→ **Task goal**
Could you write out the opening lines of the data, word for word, stopping after the line that contains "R = math.radians"?

======== Collected material

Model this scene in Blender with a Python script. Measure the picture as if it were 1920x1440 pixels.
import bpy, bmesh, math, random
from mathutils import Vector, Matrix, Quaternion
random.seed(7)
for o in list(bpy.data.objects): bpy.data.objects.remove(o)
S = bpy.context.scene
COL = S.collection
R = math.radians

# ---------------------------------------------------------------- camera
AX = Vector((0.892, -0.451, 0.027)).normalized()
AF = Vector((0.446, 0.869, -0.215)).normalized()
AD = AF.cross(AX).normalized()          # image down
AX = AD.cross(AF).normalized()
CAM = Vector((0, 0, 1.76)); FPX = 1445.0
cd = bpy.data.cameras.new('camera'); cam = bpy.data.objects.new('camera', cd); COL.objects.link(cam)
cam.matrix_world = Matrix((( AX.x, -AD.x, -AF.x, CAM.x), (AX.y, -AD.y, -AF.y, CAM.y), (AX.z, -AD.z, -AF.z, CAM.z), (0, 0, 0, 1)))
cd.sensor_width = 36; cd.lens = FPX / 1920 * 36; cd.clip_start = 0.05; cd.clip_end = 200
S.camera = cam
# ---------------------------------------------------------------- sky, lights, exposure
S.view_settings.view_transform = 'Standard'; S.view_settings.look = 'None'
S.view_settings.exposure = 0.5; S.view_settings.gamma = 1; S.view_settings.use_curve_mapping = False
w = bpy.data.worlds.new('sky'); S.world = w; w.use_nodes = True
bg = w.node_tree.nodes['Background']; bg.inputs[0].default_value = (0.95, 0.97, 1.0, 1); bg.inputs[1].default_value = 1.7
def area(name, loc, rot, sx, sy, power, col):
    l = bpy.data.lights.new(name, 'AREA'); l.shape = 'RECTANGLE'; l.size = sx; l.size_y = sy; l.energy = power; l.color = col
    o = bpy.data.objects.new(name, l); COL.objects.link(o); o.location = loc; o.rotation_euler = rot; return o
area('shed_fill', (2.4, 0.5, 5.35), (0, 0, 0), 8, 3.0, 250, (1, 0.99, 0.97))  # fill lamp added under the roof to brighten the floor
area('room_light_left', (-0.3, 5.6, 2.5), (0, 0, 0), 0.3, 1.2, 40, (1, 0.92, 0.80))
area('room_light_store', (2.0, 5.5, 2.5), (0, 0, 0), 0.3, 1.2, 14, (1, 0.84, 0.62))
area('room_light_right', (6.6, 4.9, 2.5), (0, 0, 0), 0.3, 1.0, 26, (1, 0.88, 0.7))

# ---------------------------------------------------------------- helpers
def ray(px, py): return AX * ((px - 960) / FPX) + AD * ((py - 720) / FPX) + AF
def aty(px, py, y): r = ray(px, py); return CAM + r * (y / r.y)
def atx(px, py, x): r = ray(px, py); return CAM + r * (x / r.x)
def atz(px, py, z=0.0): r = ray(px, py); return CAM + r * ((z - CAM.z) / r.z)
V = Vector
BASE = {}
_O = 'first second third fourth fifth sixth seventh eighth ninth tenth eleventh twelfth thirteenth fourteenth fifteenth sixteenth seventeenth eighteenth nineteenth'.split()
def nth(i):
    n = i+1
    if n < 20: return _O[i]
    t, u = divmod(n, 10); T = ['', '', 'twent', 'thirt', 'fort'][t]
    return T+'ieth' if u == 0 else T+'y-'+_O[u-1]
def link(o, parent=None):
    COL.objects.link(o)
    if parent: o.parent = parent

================

→ **Expected answer**
Model this scene in Blender with a Python script. Measure the picture as if it were 1920x1440 pixels.
import bpy, bmesh, math, random
from mathutils import Vector, Matrix, Quaternion
random.seed(7)
for o in list(bpy.data.objects): bpy.data.objects.remove(o)
S = bpy.context.scene
COL = S.collection
R = math.radians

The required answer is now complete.